2. The method according to claim 1, wherein said separating line is formed in said substrate as one of a perforation and a non-continuous cut.

3. Laminate webs produced according to the method of claim 1.

4. The method according to claim 1, wherein said identification element comprises a data storage element.

5. The method according to claim 1 wherein said separating locations between adjacent identification elements comprise separating spaces.

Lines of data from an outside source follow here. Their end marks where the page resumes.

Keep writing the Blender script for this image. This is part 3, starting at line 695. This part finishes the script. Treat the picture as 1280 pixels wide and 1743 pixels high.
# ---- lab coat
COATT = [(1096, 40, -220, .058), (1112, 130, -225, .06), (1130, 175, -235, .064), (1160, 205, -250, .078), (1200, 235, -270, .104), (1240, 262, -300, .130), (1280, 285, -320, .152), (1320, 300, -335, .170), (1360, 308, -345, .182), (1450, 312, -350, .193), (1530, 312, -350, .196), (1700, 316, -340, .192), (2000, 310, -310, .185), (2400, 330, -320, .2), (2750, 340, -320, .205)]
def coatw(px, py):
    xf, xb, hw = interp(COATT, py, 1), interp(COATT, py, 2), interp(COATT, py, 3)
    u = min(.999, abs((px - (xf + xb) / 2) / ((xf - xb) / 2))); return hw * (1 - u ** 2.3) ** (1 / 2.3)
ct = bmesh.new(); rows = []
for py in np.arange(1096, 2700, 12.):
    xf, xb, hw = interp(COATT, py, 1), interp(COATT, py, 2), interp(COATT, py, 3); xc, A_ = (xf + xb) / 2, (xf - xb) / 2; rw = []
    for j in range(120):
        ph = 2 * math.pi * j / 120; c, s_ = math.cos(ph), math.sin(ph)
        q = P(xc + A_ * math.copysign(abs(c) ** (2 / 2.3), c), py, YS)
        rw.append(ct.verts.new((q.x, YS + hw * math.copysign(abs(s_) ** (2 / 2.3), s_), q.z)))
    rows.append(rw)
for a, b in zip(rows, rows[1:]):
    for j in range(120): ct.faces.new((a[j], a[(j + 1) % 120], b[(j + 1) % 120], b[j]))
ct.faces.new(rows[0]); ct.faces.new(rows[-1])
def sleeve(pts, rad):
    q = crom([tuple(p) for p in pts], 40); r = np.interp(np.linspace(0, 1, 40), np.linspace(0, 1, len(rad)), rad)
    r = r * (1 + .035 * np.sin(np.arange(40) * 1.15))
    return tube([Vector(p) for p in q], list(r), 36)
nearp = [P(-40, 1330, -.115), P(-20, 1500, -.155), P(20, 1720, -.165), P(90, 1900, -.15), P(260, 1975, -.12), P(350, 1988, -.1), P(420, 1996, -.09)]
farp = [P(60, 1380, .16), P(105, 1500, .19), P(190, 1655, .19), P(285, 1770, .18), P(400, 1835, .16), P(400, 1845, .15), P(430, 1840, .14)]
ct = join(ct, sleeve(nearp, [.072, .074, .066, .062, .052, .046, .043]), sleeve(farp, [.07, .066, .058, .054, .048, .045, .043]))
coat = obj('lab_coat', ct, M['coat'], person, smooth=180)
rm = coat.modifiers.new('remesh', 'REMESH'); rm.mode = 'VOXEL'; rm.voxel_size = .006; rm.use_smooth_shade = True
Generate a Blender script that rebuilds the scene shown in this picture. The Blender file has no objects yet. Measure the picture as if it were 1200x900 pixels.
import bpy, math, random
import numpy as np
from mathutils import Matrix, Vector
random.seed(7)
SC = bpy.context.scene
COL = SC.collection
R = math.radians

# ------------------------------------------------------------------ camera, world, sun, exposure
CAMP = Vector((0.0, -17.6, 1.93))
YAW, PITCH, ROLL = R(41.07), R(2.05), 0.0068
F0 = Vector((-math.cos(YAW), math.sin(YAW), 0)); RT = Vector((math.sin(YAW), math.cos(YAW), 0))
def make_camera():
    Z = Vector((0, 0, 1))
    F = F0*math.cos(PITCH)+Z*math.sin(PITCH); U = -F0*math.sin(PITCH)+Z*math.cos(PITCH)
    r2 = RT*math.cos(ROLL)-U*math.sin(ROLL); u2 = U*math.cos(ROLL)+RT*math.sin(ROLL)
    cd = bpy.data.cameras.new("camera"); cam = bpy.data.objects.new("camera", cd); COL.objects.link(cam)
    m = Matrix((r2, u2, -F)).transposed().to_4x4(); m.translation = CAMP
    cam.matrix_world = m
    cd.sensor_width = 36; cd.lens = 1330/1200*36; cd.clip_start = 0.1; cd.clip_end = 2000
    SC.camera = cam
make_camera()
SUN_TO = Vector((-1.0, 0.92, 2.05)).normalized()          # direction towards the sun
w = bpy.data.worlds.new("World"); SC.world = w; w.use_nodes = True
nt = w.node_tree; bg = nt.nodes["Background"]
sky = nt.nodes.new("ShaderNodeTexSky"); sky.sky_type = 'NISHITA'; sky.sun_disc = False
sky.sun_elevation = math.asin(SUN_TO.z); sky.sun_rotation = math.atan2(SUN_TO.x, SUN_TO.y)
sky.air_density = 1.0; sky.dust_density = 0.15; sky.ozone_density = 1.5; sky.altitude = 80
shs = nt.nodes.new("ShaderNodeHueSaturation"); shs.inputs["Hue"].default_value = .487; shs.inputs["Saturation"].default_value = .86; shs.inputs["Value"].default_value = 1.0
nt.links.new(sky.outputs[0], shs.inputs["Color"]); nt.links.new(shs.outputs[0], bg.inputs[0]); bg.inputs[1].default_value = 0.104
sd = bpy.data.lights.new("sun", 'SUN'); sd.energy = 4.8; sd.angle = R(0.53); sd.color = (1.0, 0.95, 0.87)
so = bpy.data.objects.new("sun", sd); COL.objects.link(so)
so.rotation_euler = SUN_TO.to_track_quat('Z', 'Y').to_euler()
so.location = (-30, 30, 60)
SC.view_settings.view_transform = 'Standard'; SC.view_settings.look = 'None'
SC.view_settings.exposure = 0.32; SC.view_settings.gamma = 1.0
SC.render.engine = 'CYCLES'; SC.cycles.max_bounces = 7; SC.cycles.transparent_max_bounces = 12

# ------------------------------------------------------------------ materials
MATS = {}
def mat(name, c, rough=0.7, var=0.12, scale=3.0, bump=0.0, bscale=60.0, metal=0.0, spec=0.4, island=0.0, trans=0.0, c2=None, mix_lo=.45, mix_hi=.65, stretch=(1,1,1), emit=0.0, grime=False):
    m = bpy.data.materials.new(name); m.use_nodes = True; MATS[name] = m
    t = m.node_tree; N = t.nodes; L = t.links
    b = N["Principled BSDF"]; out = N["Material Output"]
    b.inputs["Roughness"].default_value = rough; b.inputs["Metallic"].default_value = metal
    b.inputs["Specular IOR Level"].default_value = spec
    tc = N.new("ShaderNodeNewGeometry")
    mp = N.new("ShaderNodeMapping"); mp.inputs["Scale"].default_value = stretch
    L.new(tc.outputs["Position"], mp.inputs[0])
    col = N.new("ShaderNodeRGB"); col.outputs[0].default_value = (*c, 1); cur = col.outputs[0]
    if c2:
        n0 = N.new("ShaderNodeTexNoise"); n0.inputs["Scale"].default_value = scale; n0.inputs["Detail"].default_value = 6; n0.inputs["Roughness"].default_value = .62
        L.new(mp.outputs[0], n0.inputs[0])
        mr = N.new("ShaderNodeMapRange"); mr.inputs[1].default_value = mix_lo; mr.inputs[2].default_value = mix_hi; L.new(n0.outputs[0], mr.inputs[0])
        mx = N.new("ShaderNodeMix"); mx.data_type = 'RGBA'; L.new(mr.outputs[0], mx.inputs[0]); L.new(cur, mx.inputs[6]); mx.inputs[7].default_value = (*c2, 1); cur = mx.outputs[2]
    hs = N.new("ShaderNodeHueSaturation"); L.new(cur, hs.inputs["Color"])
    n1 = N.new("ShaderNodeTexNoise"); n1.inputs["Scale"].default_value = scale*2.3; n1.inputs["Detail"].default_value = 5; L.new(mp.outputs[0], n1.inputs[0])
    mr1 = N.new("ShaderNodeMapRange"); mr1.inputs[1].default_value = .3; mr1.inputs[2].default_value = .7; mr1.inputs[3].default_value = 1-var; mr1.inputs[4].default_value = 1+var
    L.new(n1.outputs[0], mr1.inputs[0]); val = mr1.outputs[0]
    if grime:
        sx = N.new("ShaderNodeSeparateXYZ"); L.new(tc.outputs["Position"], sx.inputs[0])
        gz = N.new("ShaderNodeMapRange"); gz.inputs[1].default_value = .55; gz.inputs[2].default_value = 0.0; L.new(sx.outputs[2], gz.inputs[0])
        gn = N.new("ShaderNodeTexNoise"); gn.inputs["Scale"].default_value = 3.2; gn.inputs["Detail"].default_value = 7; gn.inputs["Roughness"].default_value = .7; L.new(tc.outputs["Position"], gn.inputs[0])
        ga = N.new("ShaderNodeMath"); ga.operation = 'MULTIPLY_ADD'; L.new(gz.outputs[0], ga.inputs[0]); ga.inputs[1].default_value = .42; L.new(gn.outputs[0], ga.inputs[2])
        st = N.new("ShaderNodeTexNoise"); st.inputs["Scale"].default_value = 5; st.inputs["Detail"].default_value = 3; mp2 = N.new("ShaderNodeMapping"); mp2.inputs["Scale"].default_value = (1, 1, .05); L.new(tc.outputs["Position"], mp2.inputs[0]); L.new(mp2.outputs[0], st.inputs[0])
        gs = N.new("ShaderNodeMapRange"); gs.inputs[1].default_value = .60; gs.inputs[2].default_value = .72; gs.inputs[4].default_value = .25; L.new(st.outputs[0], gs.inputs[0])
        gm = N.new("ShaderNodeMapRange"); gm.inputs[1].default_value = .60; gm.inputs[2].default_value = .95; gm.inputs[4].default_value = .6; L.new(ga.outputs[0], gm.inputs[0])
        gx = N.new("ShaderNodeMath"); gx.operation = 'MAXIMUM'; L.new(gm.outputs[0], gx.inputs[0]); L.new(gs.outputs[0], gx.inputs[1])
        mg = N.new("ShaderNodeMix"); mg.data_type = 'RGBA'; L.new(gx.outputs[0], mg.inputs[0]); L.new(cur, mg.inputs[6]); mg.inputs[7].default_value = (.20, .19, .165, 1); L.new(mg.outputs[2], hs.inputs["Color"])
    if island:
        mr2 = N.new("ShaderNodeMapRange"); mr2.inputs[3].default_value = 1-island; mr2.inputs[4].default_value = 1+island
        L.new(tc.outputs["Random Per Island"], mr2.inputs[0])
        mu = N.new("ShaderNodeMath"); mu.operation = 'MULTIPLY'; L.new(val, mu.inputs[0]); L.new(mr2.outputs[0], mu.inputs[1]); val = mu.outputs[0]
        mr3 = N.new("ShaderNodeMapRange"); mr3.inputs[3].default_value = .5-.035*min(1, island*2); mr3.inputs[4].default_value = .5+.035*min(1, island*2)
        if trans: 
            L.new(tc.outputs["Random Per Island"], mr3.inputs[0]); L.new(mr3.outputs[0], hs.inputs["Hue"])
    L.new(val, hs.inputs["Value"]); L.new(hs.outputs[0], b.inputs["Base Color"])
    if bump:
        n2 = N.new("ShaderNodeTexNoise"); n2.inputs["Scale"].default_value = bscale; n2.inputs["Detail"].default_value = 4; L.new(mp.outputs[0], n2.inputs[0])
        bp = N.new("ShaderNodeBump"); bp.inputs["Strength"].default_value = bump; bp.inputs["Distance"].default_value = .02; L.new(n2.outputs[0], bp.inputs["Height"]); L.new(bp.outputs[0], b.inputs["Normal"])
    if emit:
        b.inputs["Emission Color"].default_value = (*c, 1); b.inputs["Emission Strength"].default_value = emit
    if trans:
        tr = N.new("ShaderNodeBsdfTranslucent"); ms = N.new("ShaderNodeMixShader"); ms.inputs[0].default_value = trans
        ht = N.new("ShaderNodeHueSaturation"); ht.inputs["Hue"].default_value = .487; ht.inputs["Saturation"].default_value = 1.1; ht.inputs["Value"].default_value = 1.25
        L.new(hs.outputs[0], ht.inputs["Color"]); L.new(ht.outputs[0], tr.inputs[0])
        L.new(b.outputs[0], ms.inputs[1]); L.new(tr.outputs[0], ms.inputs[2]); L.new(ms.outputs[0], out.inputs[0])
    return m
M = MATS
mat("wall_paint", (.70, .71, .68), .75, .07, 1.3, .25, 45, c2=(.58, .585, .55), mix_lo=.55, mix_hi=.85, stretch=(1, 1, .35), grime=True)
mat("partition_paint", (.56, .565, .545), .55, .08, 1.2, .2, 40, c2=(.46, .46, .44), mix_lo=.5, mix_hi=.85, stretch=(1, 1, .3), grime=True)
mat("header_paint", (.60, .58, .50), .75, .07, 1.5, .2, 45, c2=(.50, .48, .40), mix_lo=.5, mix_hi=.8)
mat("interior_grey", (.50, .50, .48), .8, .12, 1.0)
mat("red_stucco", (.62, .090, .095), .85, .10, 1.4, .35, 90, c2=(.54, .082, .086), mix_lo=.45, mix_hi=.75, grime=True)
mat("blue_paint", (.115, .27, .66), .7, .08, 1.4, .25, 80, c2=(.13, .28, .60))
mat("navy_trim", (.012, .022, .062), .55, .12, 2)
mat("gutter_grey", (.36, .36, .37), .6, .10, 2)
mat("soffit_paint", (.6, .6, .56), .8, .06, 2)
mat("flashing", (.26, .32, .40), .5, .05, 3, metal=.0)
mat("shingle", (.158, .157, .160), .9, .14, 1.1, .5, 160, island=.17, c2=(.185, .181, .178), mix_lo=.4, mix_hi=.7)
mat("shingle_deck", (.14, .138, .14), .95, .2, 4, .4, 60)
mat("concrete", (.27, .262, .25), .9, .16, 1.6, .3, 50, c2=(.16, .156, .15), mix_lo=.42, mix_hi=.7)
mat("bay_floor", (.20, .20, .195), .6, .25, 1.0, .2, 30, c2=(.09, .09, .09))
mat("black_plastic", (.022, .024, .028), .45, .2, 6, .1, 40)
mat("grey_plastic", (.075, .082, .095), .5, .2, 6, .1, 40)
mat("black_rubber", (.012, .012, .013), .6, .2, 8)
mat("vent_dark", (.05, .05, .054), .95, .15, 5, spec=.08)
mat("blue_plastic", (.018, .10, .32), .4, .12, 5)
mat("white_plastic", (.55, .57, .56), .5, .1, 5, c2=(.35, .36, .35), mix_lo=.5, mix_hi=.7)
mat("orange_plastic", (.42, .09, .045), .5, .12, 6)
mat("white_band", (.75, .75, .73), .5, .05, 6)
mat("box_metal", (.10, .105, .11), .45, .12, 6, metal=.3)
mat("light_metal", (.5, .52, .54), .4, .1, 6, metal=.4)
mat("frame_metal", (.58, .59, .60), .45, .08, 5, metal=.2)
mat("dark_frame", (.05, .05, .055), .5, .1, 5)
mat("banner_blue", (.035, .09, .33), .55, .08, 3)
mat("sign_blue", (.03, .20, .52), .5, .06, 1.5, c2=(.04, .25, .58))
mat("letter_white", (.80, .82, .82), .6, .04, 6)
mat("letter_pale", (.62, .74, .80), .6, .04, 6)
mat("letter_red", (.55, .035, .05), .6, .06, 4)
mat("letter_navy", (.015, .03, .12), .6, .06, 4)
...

6. An elongate spliced laminate web comprising:

first and second laminate webs each comprising a backing web and adhesively backed identification elements, wherein at least one said backing web includes a plurality of discontinuous cuts arranged transversely to the longitudinal direction of the web, the cuts defining a plurality of backing web segments;

at least one of said identification elements including a data storage element, said identification elements serially arranged on said backing webs and detachably secured thereto, wherein the elements have transverse separating locations between them, said backing web segments each having an associated detachably secured identification element, said discontinuous cuts and said separating locations offset from one another in the longitudinal direction of the web such that each identification element overlaps one of the discontinuous cuts and;

wherein one of the identification elements splices the two backing webs to form the spliced laminate web.

7. The laminate web according to claim 6, wherein the web comprises one of a roll and a stack with zigzag folding.

8. The laminate web according to claim 1 wherein said separating locations between adjacent identification elements comprise separating spaces.